Verbesserungen auch beim Drucker-Management: Lokal angehängte Drucker werden jetzt automatisch erkannt und zur Konfiguration vorgeschlagen. Netzwerkdrucker müssen hingegen weiterhin manuell konfiguriert werden, dies mit dem etwas umständlichen Solaris Printer Manager (siehe letztes Bild).

Suche

Während bei Linux - bis auf openSUSE - die meisten großen Distributionen mittlerweile wieder davon abgegangen sind von Haus aus eine Desktopsuche zu installieren, so ist eine solche bei Open Solaris 2008.11 Default-mäßig aktiviert. Konkret handelt es sich dabei um Tracker, und somit wohl um keine schlechte Wahl: Während das Mono-basierte Beagle kaum mehr weiterentwickelt wird, investieren mittlerweile einige Unternehmen - wie etwa Nokia - kräftig in Tracker.

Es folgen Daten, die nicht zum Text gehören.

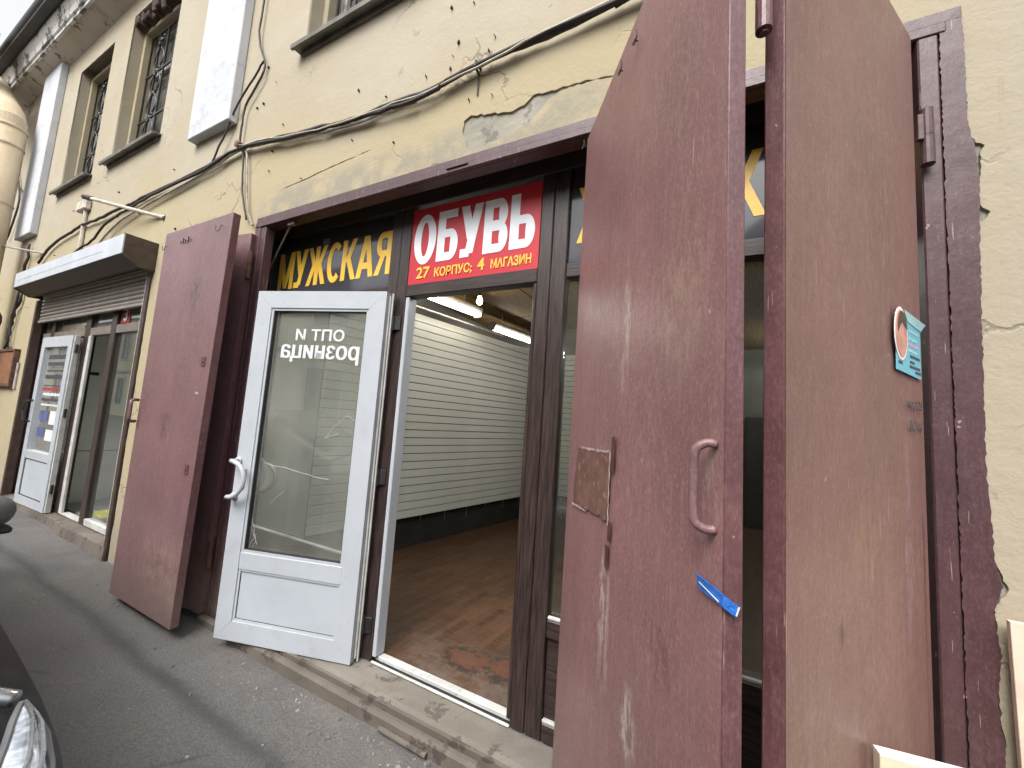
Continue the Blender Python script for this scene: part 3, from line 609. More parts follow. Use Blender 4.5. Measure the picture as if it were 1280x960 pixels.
# the open white door
dw, dz0, dz1 = 0.885, 0.062, 2.146
dang = atan2(-0.2846, -0.9586)
door = MB(); fw = 0.108
def dbox(mb, u0, u1, z0, z1, y0, y1, bev=0.006): mb.box(u0, u1, y0, y1, z0, z1, bev, 2)
dm = bpy.data.objects.new('door', None)
H = dz1 - dz0
dmesh = MB()
def miter(mb, o, i, y0, y1):
    """mitred ring: o,i = (u0,u1,z0,z1)"""
    O = [(o[0], o[2]), (o[1], o[2]), (o[1], o[3]), (o[0], o[3])]; I = [(i[0], i[2]), (i[1], i[2]), (i[1], i[3]), (i[0], i[3])]
    for k in range(4):
        a, b, c, d = O[k], O[(k + 1) % 4], I[(k + 1) % 4], I[k]
        e = 0.0006; cx = (a[0] + b[0] + c[0] + d[0]) / 4; cz = (a[1] + b[1] + c[1] + d[1]) / 4
        q = [(p[0] + (cx - p[0]) * e / max(abs(cx - p[0]), .001) * 0.9, p[1] + (cz - p[1]) * e / max(abs(cz - p[1]), .001) * 0.9) for p in (a, b, c, d)]
        mb.prism([(p[0], y0, p[1]) for p in q], (0, y1 - y0, 0))
miter(dmesh, (0, dw, 0, H), (fw, dw - fw, fw, H - fw), -0.068, 0)
dmesh.box(fw, dw - fw, -0.066, -0.002, 0.40, 0.495, 0.002)
DOOR = obj('door', dmesh.mesh('door', PVC_WHITE), sf)
dl = Q.inv @ Vector((-1.735, 0.12, dz0)); DOOR.location = dl; DOOR.rotation_euler = (0, 0, dang)
m = MB(); miter(m, (fw - 0.001, dw - fw + 0.001, 0.494, H - fw + 0.001), (fw + 0.016, dw - fw - 0.016, 0.511, H - fw - 0.016), -0.03, -0.0065); miter(m, (fw - 0.001, dw - fw + 0.001, fw - 0.001, 0.401), (fw + 0.014, dw - fw - 0.014, fw + 0.014, 0.387), -0.03, -0.007); m.build('glazing_bead', PVC_WHITE, DOOR)
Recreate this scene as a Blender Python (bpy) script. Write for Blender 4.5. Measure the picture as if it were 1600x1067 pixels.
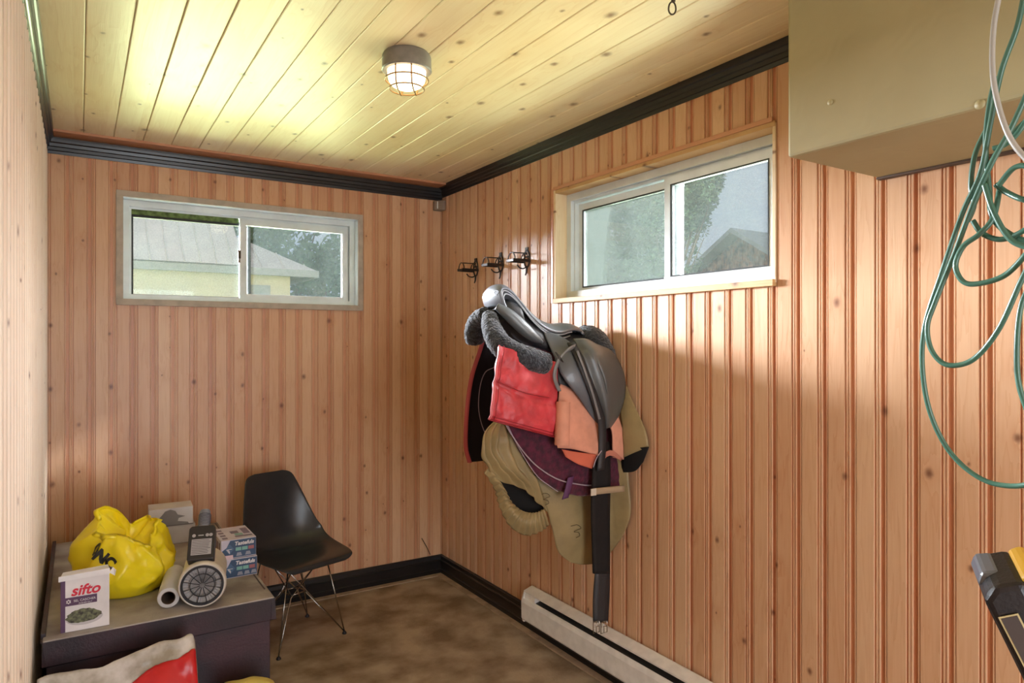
import bpy, bmesh, math, random
from mathutils import Vector, Matrix, noise
random.seed(7)
R = math.radians
for o in list(bpy.data.objects): bpy.data.objects.remove(o)
S = bpy.context.scene
COL = S.collection

# ------------------------------------------------------------------ camera
FPX, CX, CY, EYE = 1066.0, 800.0, 533.5, 1.45
YAW = math.atan((800 - 123) / FPX)
cd = bpy.data.cameras.new('camera'); cam = bpy.data.objects.new('camera', cd); COL.objects.link(cam)
cd.sensor_width = 36; cd.lens = 36 * FPX / 1600; cd.clip_start = 0.02; cd.clip_end = 300
cam.location = (0, 0, EYE); cam.rotation_euler = (R(90), 0, -YAW)
S.camera = cam
S.view_settings.view_transform = 'Standard'; S.view_settings.look = 'None'
S.view_settings.gamma = 1; S.view_settings.exposure = 0.3; S.view_settings.use_curve_mapping = False

# ------------------------------------------------------------------ light
def world():
    w = bpy.data.worlds.new('overcast'); S.world = w; w.use_nodes = True
    nt = w.node_tree; nt.nodes.clear()
    out = nt.nodes.new('ShaderNodeOutputWorld'); bg = nt.nodes.new('ShaderNodeBackground')
    tc = nt.nodes.new('ShaderNodeTexCoord'); nz = nt.nodes.new('ShaderNodeTexNoise')
    nz.inputs['Scale'].default_value = 2.2; nz.inputs['Detail'].default_value = 5
    rp = nt.nodes.new('ShaderNodeValToRGB')
    rp.color_ramp.elements[0].position = .38; rp.color_ramp.elements[0].color = (.30, .37, .48, 1)
    rp.color_ramp.elements[1].position = .62; rp.color_ramp.elements[1].color = (.46, .47, .52, 1)
    nt.links.new(tc.outputs['Generated'], nz.inputs['Vector']); nt.links.new(nz.outputs[0], rp.inputs[0])
    nt.links.new(rp.outputs[0], bg.inputs[0]); bg.inputs[1].default_value = .95
    nt.links.new(bg.outputs[0], out.inputs[0])
world()

def lamp(name, loc, target, size, power, color, shape='RECTANGLE', size_y=None):
    l = bpy.data.lights.new(name, 'AREA'); l.energy = power; l.color = color; l.shape = shape
    l.size = size; l.size_y = size_y or size
    o = bpy.data.objects.new(name, l); COL.objects.link(o); o.location = loc
    o.rotation_euler = (Vector(target) - Vector(loc)).to_track_quat('-Z', 'Y').to_euler()
    return o
# daylight reaching the back window from the bright sky left of the neighbouring house
lamp('daylight_back', (-3.2, 10.2, 3.35), (.9, 3.9, 1.95), 1.6, 750, (.90, .94, 1))
lamp('daylight_back_glancing', (-1.1, 10.6, 2.9), (.75, 3.9, 1.95), 1.9, 8200, (.86, .92, 1))
# daylight reaching the right window from the open sky
lamp('daylight_right_high', (5.6, -2.6, 4.7), (1.92, 2.0, 1.9), 1.2, 1300, (.95, .96, 1)).data.spread = R(50)
lamp('daylight_right_level', (6.2, 1.2, 3.2), (1.92, 2.0, 1.9), 2.6, 1400, (.92, .96, 1))
# light thrown up by the sunlit lawn outside both windows
lamp('lawn_bounce_back', (.8, 6.4, .1), (.8, 3.8, 2.05), 3.2, 340, (.82, 1, .52), size_y=2.0)
lamp('lawn_bounce_far', (.8, 9.4, .1), (.8, 3.8, 1.95), 3.6, 1200, (.80, 1, .56), size_y=2.4)
lamp('lawn_bounce_right', (4.2, 2.2, .1), (1.9, 2.0, 2.05), 2.6, 620, (.86, 1, .70), size_y=2.2)
# soft fill lamp added in the unseen doorway opening behind the camera
lamp('doorway_fill', (.75, -1.72, 1.1), (1.0, 2.5, 1.1), 1.0, 48, (.88, .94, 1), size_y=2.0)

# sun on the outdoors (it stands behind the building and does not reach the windows)
sn = bpy.data.lights.new('sun', 'SUN'); sn.energy = .55; sn.angle = R(8); sn.color = (1, .96, .9)
so = bpy.data.objects.new('sun', sn); COL.objects.link(so); so.rotation_euler = (Vector((.75, .45, -.62))).to_track_quat('-Z', 'Y').to_euler()

# ------------------------------------------------------------------ helpers
_s, _c = math.sin(YAW), math.cos(YAW)
def W(px, py, X=None, Y=None, Z=None):
    """world point seen at a place of the photograph, on a real plane X=, Y= or Z="""
    u = (px - CX) / FPX; v = -(py - CY) / FPX
    r = Vector((_s + u * _c, _c - u * _s, v))
    if X is not None: t = X / r.x
    elif Y is not None: t = Y / r.y
    else: t = (Z - EYE) / r.z
    return Vector((r.x * t, r.y * t, EYE + r.z * t))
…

Screenshot: Andreas Proschofsky

Mit Open Solaris 2008.11 macht das von Sun gesponserte freie Unix deutliche Fortschritte gegenüber der Vorgängerversion. Viele der bemängelten Ecken und Kanten wurden seit der letzten Release aus dem Weg geräumt, die Usability in einigen Bereichen - allen voran das Update Management und die Netzwerkkonfiguration - erheblich verbessert.

Stärken

Erfreulich auch, dass man zunehmend versucht, die eigenen Stärken - Stichwort ZFS - auch in für die breite Masse sichtbare Features zu verwandeln. Das größte Hindernis für einen Open Solaris-Einsatz bleibt allerdings die im Vergleich zu Linux deutlich schlechtere Hardwareunterstützung.

Blickpunkt

Die Frage, ob für einen selbst Open Solaris von Interesse ist, hängt aber weiterhin vor allem vom eigenen Blickpunkt ab: Während sich so manche wohl schlicht "Wozu das Ganze?" fragen, freuen sich die anderen über eine zunehmend ernsthaftere Alternative am freien Desktop. (Andreas Proschofsky, derStandard.at, 11.01.2009)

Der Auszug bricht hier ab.